INTERNATIONAL MILITARY INTERVENTION
Bearing in mind the failures of economic and diplomatic pressure, U.S. Senator Joe Lieberman (CT) argues that the time has come for international military intervention against the Syrian regime. Lieberman calls for "the kind of American and allied airpower" similar to what was used to oust Libya's Muammar Gaddafi last year.

Although certain groups within Syria’s opposition have joined this call for international intervention, most international actors seem wary of launching a new military operation in the Middle East.

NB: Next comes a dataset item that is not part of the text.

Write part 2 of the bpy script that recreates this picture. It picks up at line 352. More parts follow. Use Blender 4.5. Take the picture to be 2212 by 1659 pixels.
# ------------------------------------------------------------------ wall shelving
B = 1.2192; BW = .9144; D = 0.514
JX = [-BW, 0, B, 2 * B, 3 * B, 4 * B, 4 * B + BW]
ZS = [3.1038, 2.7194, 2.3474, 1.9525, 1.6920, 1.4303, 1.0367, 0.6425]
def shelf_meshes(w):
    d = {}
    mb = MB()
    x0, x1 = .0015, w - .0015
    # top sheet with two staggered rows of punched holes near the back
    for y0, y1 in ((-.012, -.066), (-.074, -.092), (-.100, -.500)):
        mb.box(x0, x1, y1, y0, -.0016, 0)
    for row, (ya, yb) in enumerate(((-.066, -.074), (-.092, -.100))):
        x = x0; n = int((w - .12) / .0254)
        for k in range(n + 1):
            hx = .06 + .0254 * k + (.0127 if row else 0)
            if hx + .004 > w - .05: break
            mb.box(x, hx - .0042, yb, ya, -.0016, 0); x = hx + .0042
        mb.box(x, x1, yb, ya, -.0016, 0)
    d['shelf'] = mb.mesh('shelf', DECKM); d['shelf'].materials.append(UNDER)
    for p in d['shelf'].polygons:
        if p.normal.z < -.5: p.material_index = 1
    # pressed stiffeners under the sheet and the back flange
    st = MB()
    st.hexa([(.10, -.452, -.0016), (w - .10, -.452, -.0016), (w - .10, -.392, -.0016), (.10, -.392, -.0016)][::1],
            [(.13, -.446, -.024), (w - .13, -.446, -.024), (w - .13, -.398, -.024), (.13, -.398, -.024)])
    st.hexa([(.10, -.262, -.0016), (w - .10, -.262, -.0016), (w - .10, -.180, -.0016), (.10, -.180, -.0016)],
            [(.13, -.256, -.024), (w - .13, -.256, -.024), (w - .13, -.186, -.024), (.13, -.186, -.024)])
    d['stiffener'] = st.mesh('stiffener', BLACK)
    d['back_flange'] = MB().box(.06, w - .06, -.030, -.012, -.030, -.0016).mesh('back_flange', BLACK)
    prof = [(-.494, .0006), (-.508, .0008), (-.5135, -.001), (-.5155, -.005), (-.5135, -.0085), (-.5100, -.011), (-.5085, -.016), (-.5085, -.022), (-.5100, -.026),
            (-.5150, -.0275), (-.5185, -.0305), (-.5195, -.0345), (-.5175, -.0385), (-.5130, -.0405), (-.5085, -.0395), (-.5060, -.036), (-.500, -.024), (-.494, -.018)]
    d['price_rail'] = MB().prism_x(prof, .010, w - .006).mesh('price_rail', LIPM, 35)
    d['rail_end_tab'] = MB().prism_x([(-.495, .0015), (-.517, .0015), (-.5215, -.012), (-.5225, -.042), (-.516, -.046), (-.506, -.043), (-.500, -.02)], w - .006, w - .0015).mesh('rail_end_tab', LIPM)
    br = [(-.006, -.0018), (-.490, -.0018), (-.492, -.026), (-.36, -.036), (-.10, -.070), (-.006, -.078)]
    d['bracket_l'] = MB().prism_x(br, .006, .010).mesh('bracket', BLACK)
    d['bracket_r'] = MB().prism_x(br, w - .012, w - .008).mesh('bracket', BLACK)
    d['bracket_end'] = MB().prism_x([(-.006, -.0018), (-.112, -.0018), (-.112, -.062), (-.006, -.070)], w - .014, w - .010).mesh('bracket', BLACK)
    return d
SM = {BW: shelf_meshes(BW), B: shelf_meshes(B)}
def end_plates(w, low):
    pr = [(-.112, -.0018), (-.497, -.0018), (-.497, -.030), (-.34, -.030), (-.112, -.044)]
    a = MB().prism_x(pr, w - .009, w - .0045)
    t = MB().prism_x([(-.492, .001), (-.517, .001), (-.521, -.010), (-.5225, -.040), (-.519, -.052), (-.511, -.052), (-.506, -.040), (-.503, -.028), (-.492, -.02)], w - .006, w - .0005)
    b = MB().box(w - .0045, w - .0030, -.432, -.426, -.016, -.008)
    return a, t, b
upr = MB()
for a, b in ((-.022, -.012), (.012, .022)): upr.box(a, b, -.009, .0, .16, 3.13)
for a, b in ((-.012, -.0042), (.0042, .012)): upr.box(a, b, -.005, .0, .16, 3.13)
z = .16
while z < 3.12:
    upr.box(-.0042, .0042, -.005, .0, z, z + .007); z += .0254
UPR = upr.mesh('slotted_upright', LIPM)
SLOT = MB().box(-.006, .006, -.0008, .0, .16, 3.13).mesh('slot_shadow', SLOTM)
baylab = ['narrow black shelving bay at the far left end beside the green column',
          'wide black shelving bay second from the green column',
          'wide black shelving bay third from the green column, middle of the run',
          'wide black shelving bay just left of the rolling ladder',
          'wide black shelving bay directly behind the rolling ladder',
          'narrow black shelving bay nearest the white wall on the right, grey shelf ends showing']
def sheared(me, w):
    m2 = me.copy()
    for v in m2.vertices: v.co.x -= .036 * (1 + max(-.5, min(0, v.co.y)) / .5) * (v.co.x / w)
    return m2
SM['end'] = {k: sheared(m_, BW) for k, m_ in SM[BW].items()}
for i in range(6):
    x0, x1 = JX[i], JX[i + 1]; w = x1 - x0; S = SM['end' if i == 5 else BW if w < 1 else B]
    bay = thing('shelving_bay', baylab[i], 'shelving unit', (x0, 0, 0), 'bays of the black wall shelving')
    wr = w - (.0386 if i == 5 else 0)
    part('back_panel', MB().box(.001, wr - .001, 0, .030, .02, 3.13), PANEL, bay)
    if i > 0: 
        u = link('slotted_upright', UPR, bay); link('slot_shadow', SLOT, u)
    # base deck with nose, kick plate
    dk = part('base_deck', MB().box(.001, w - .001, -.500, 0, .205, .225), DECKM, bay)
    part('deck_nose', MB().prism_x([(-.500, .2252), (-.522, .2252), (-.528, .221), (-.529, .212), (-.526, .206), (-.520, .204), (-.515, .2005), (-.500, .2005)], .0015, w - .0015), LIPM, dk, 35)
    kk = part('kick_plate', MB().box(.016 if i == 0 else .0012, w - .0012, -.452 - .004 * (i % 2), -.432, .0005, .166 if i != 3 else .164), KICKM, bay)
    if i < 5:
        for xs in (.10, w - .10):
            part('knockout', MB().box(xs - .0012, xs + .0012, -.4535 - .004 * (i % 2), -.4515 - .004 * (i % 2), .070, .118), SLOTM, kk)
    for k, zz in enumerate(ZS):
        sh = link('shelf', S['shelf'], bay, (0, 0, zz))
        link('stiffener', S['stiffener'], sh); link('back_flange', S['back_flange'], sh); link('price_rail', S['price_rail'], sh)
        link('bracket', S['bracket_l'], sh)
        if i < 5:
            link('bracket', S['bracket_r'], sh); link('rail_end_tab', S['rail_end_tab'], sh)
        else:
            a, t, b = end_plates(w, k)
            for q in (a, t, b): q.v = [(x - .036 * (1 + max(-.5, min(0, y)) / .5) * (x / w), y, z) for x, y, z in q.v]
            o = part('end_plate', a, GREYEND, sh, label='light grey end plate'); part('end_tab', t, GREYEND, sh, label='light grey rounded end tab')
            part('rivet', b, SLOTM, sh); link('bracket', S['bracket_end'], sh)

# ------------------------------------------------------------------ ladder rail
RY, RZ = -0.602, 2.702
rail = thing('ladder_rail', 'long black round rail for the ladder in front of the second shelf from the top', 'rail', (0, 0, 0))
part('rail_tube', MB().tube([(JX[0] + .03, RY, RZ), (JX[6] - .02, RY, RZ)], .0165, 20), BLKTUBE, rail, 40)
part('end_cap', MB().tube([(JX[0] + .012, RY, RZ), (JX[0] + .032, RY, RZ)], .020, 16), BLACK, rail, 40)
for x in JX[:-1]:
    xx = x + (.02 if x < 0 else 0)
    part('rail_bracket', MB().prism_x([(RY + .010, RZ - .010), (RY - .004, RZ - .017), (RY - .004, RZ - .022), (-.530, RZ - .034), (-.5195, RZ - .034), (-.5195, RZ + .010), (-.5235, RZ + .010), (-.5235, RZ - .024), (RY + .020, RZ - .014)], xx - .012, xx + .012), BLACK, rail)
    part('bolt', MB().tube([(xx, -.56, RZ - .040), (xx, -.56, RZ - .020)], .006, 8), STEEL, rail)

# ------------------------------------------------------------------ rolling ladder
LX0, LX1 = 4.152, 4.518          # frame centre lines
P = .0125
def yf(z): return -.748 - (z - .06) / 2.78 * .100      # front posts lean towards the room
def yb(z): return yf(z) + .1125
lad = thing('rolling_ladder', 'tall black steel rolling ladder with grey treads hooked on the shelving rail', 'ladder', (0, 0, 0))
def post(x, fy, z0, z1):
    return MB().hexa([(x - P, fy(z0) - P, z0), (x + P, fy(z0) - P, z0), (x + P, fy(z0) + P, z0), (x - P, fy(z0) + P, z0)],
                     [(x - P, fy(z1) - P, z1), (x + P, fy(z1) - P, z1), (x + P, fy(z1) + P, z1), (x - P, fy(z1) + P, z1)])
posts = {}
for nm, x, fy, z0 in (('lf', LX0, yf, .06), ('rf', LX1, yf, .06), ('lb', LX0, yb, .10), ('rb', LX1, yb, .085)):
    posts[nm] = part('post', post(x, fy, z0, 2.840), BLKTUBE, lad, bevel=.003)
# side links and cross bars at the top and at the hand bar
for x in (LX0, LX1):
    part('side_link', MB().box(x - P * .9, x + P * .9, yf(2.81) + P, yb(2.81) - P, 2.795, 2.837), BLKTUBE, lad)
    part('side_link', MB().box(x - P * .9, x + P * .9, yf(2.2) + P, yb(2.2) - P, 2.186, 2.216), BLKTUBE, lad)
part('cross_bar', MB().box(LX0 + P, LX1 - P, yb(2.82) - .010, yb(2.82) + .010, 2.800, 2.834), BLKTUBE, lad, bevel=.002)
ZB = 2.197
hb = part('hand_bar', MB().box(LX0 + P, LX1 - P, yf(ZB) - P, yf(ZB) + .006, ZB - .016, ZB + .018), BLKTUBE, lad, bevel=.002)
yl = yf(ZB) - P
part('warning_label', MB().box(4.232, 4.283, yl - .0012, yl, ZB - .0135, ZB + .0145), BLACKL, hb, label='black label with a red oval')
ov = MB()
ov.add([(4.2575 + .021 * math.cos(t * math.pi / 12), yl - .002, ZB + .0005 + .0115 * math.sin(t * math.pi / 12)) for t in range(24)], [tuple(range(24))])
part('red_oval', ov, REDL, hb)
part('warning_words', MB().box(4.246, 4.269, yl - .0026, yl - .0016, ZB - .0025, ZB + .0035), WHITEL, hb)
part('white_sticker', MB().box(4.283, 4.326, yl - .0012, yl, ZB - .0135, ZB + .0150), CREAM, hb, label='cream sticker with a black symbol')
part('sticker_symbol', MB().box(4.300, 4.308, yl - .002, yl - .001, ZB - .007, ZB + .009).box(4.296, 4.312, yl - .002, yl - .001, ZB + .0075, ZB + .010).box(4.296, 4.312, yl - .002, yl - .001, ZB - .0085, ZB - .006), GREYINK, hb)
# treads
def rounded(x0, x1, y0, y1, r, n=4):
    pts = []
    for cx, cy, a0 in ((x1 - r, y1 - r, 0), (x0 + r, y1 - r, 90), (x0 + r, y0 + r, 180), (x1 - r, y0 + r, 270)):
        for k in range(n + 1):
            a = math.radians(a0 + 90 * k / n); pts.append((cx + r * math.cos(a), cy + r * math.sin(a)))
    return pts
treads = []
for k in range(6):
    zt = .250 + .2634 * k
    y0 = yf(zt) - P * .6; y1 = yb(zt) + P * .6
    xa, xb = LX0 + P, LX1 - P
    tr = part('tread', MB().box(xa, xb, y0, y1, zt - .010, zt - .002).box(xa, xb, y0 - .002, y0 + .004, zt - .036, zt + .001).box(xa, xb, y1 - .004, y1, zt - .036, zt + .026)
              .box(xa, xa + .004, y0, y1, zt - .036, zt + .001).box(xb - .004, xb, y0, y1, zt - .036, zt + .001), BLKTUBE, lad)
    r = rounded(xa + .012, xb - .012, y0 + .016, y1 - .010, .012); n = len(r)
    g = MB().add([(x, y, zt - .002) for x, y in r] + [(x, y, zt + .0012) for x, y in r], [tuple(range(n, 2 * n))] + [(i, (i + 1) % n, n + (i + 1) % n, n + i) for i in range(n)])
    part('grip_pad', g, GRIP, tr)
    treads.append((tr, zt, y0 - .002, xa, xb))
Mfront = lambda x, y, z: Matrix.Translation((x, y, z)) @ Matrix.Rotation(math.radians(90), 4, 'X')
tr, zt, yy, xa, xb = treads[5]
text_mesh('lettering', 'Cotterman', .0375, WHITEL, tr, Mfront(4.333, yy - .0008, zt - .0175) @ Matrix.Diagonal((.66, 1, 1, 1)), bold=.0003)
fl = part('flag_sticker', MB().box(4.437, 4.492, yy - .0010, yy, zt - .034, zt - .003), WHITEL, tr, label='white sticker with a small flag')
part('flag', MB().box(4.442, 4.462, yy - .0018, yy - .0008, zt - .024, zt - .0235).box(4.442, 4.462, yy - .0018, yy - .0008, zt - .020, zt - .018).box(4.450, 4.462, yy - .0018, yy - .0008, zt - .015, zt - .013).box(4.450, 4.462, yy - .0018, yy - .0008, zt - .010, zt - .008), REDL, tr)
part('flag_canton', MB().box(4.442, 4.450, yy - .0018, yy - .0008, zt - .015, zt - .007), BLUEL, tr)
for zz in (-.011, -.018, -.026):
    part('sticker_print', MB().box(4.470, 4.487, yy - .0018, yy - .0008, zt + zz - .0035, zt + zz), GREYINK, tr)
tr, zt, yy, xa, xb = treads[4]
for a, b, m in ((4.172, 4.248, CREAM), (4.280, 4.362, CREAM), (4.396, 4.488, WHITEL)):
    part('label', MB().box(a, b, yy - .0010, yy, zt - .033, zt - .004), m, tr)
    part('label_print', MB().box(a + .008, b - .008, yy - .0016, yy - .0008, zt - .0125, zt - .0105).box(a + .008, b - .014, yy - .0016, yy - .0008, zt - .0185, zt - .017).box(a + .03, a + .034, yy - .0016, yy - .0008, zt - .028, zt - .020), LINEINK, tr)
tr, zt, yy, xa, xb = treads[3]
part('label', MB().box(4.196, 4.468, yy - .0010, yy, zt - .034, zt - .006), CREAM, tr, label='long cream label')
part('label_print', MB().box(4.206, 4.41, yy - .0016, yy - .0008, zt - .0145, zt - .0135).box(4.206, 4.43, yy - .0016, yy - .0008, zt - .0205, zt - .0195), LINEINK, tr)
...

Analysts warn that intervention could cause more bloodshed and that there are crucial differences between the situation in Syria and the final days of the Gaddafi regime in Libya. The Syrian opposition is divided and it remains unclear who would take over in case of a sudden regime change. Despite numerous defections, Syria’s army still stands strong. The country is also densely populated, making the option of airstrikes problematic.

As Josie Delap notes in The Economist: “Behind Libya looms the spectre of Iraq, another military intervention in a Middle Eastern country that sparked years of conflict in which more than 100,000 people died. Syria, with its complex sectarian and ethnic divisions, has more in common with Iraq than with Libya.

LESS INTRUSIVE INTERVENTIONIST STRATEGIES
The international community could decide to arm opposition forces in Syria. Weapon shipments by Qatar and Saudi Arabia already have increased the rebels’ reach. Yet as the International Crisis Group notes, shipments would be unable to arm the opposition enough for them to take on Assad’s well-equipped army.

Other options include the establishment of a humanitarian corridor or safe zones near the Turkish border.

THE YEMENI MODEL
Another option would allow Syrian President Bashar Assad to negotiate a deal similar to the one the U.S. struck with Yemen's long-time dictator Ali Abdullah Saleh. As Foreign Policy points out, this scenario could allow for President Assad to relinquish power and leave the country while leaving the regime intact. Yet it is highly unlikely that the Syrian opposition will agree to Assad’s graceful exit. “The bloodshed is too extreme,” Bilal Y. Saab writes.